5. “Children of the Sea” by Edwidge Danticat

Danticat’s “Children of the Sea” focuses on two correspondents: the first is a man writing from sea in the process of escaping from Haiti, the second, his lover who is still in Haiti with her family. The repressive political corruption evident throughout the story is emblematic of parts of Hatian history during the late 1950’s and how it permanently traumatized and displaced many Hatian citizens. By hearing the profound exchanges between a divided couple facing these grim circumstances, the reader not only empathises with their great suffering but is told a lesser known history about this island. “Children of the Sea” retells history from the inside rather than simply stating facts. The way the love story is mixed into a highly dangerous and political world is what makes this story especially beautiful and heartbreaking.  “Children of the Sea”is a part of Danticat’s short story collection Krik? Krak! 

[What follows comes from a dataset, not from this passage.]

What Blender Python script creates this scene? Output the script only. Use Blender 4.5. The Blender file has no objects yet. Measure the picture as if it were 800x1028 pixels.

6. “Little Miracles, Kept Promises” by Sandra Cisneros

“Little Miracles, Kept Promises” is a story that tells multiple stories about Mexican-Americans. A multitude of deeply personal letters written in Spanish and English (sometimes a combination of the two) along with mementos are left  on an altar, each asking God or the Virgin Mary to answer their petitions. Each prayer has its own unique voice that gives a glimpse of the challenges faced by each individual. Whether it’s a young woman begging to find a good man or a thankful father raving about his healthy new-born son, Cisneros provides an intimate insight of the role religion plays for Mexican-Americans and Mexican immigrants. “Little Miracles, Kept Promises” is featured in Cisneros’ collection Woman Hollering Creek

Other stories worth mentioning include “The Swimmer” by John Cheever, “A Temporary Matter” by Jhumpa Lahiri, and “Mrs. Perez” by Oscar Casares. Also written by authors above:  “The Husband Stitch” by Carmen Maria Machado, and “Woman Hollering Creek” by Sandra Cisneros

Let’s be real. Putting this list together was pretty difficult. Narrowing down this list from my original 20 to 6 was one of the most agonizing things I could ever do but these…these are the strenuous lengths I would do for the sake of sharing the unending possibilities of short stories with the world. These precious, beautifully crafted tiny balls of writing are worth sharing about just as much as they’re worth reading about. Authors carefully selected the right words (conscious of their word count limitations) and carefully crafted language to capture a moment in a universe filled with precious lives, breath-taking sights, the heavy burden of tragedy, and  all the small things that make life unique as well as terrifying. Now please do me the biggest favor: stop reading this article – no seriously stop – and go read a darn short story.